One of Morgan’s dances with history is difficult to credit. An episode concerning the bond between Elizabeth and her much livelier sister, Margaret (Lesley Manville), recreates the night in 1945 when they mingled incognito with the crowds celebrating V-E Day in London. Morgan pushes the point a little too hard when the evening culminates in having the young Elizabeth (Viola Prettejohn) jitterbug with an American soldier.

He is always on safe ground, though, when he sticks to the intensity of the relationships among the royals and their various levels of devotion to the jobs they’ve been stuck with. And as the story winds down, there are scenes whose fusion of intelligence and emotion reaches the high bar Morgan has set for himself. When Philip explains his grandson William’s anger to his son Charles, Pryce gets across the tangled mix of impatience and regret. Staunton makes us feel the pulsating anger of Elizabeth as she sits through a lecture about the royal family’s failings from her prime minister, Tony Blair (Bertie Carvel).

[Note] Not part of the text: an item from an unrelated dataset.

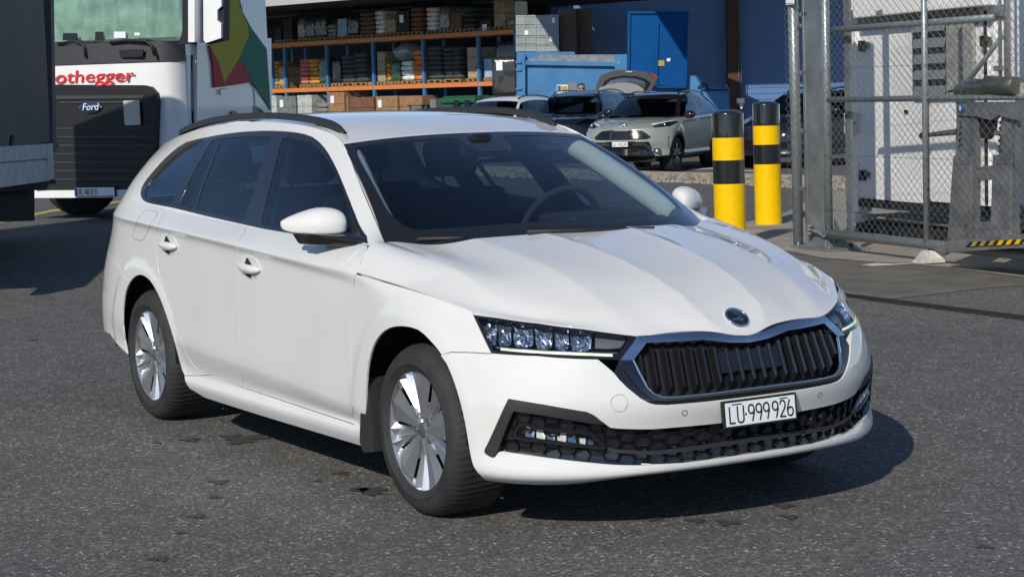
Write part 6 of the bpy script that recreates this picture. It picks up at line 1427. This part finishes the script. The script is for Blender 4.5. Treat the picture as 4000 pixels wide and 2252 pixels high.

Staunton has been fine as the queen, but she hasn’t, as her two seasons progressed, given the character the same magisterial force that Olivia Colman and Claire Foy brought to the younger Elizabeths. Some of that is her softer presence (she’s a fine comedian, a quality that the role doesn’t often play up), and some of that has been a lack of screen time, as the story stayed closer to Diana, Charles and William.

If her Elizabeth has seemed a little fuzzy, though, the responsibility lies with Morgan. His conception of the queen as a captive to duty and tradition — someone who can be herself only if she leaves her post — puts the character in a straitjacket. And given that Elizabeth does not step down, despite indications that she thought about it, it leaves him struggling to find a dramatically satisfying ending.

Morgan acknowledges his own dilemma when — spoiler alert! — he brings back Foy and Colman, who argue with Staunton in a dramatization of Elizabeth’s uncertainties when Charles marries Camilla Parker Bowles (Olivia Williams) in 2005. Foy distills what she, Colman, Staunton and Morgan have been showing us for six seasons: Elizabeth had to do it because only she could do it; no one else was up to the job. (Though eventually William might have what it takes.) With that, Staunton’s Elizabeth walks off into the light, even though she has another 17 years to live. When you realize you’ve saved the monarchy, and won a boatload of Emmys in the bargain, there’s no need to hang around.